We used conventional signal processing techniques to produce a more expressive incoming data stream. An accelerometer simultaneously measures the acceleration of the object to which it is attached and also the pull of earth’s gravity. As a result, if the sensor reads +9.8m/s^2 in the z direction, it is unclear whether the sensor is accelerating upwards at 2g, or if it has simply turned upside down. Since we have access to angular velocity using the gyroscope, we can use sensor fusion to split the gravitational acceleration from the true acceleration using a complementary filter. We also implemented a moving average filter on each sensor input, giving us a total of 6 raw features and 12 engineered features of type [float].

Quantization

WLCSS computes the similarity between an incoming time series and a training template time series by computing the number of frames they share in common, where a frame is defined as the data arriving at a single point in time. Unlike dynamic time warping, WLCSS requires that data be quantized, which makes all single-frame “edits” equal in the eyes of the loss function. To use an analogy, WLCSS measures the difference between “fish” and “dish” as 1, but we must first use clustering to map our frames (of type [float]) to the symbols f, i, s, h, and d. We experimented with several methods and found a random forest to be the most effective.

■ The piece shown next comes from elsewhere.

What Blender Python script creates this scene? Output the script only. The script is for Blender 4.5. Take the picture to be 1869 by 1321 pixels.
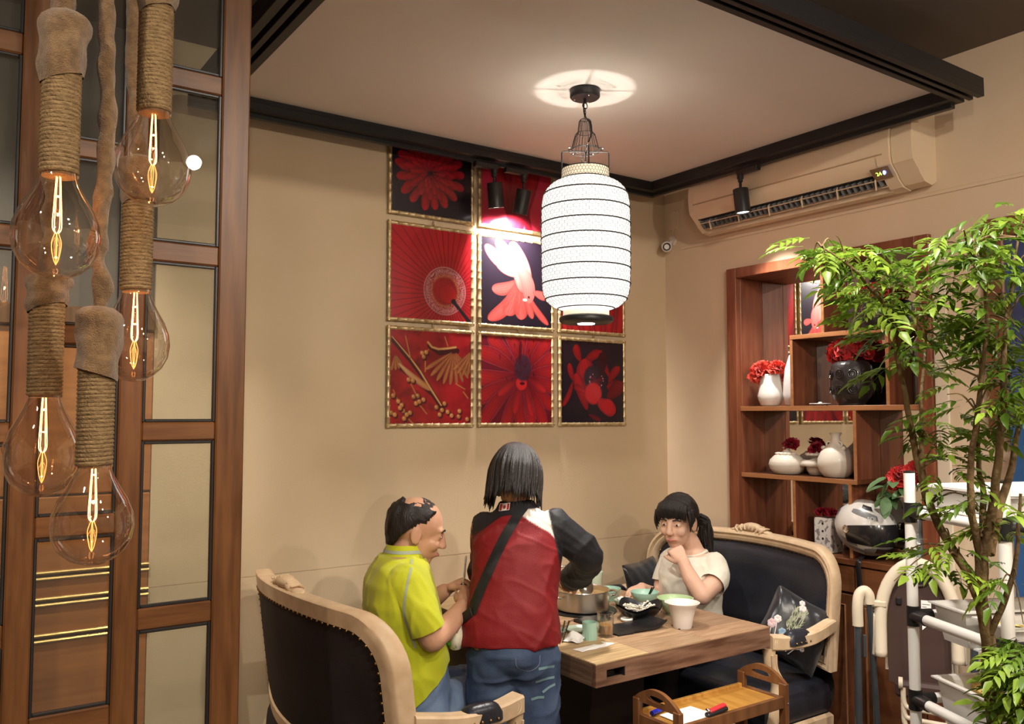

We mixed in a bit of a trick to embed semantic meaning into the clustering output classes. Unlike prior literature, our random forest did not simply quantize the feature space into arbitrary partitions. Rather, we positive (bite-containing) training time series segments into n subsegments and trained our random forest classifier to identify where in the segment a frame was likely to fall based on its features with classes 1, 2, … occurring in the beginning of the bite and classes ... , n-2, n-1, n occurring at the end of the bite . In this way, we could expect that an incoming data stream with classes that generally increase with respect to time to be fairly bite-like. I personally believe this innovation to have radically decreased the amount of data necessary to train our model.

The distribution of frames classified as start of bite (1), end of bite (2), or not part of a bite (0). We see that class 1 frames largely appear in the first half of bites and class 2 frames largely appear in the second half of bites, for subsegments hyperparameter = 2. This suggests that the order of subsegment classes within a time series segment can be used to infer whether the segment is a bite (i.e. bites will look like 1,1,1,1,1,2,2,2,2.)

Template Selection

Now that we have quantized all our training data, we are able to select a set of k templates which we will use as the basis for what our model considers a bite. Incoming time series will be featurized and quantized and compared to all templates using WLCSS, with the minimum edit distance to any template being the returned value. While any set of templates could theoretically be used, the most generalizable set would be the one which best “spans” the training set by being most similar to all training examples. This problem is solved with the k-medoids algorithm.

Thresholding

Since running WLCSS between incoming data and our template set outputs an integer edit distance, we must select a threshold below which we classify incoming data as a bite and above which not a bite.

Hyperparameter Search

As you can see, this algorithm requires numerous hyperparameters, including the WLCSS threshold, the number of templates, the number of subsequences, the random forest parameters, and the moving average and complementary filter parameters. We implemented a Bayesian hyperparameter search for hyperparameter selection. Since our model is computed in layers, we also implemented a sophisticated in-house caching system called Hynet to entirely eliminate redundant computations. Hynet was effectively a disk-based memoization system that also accounted for function dependencies and code versions, permitting an order of magnitude speedup in training time. This infrastructure allowed us to train our model overnight on a single old laptop.

The dependency of functions within our model training algorithm with hyperparameters shown in blue. Since many functions are dependent on the results of other functions, it is important not to recompute the input functions for each new hyperparameter set being evaluated.

Simulator

In order to test our results in the real world, we reprogrammed our original collector laptop (see Data Collection) to simultaneously run the Snackwatch classification algorithm while it collects data. This allowed us to find false positives and false negatives in the model and immediately generate adversarial data to retrain the model.

Deployment

Once the simulator performed at an acceptable level, we rigged the data pipeline to output a c binary for deployment on our Snackwatch prototype.

Results

Our algorithm achieved an F1 accuracy of 90% with 96% recall and 84% precision. This level of accuracy is sufficient that were we to move forward with planned features like meal detection, it would be straightforward to detect clusters of bites to classify as meals. More importantly, our subjective accuracy was also very high. We equipped 8 volunteers with our simulator and had them eat either fried rice or a pastry using a fork. The Snackwatch simulator was configured to beep every time the subject took a bite. Of these volunteers, 7 of them described the accuracy as either very good or excellent.

Conclusion

Ultimately Snackwatch was a technical success on all fronts, achieving best-in-class results in real world scenarios. We were able to develop novel solutions to several unsolved problems including applying semantic analysis to WLCSS and applying caching to arbitrary functions in hyperparameter search. Our algorithm and data pipeline is architected in a strongly generalizable way meaning it could be repurposed to detect arbitrary complex gestures with little to no codebase changes. The toolchain and the algorithm itself may have application to other small data time series classification problems.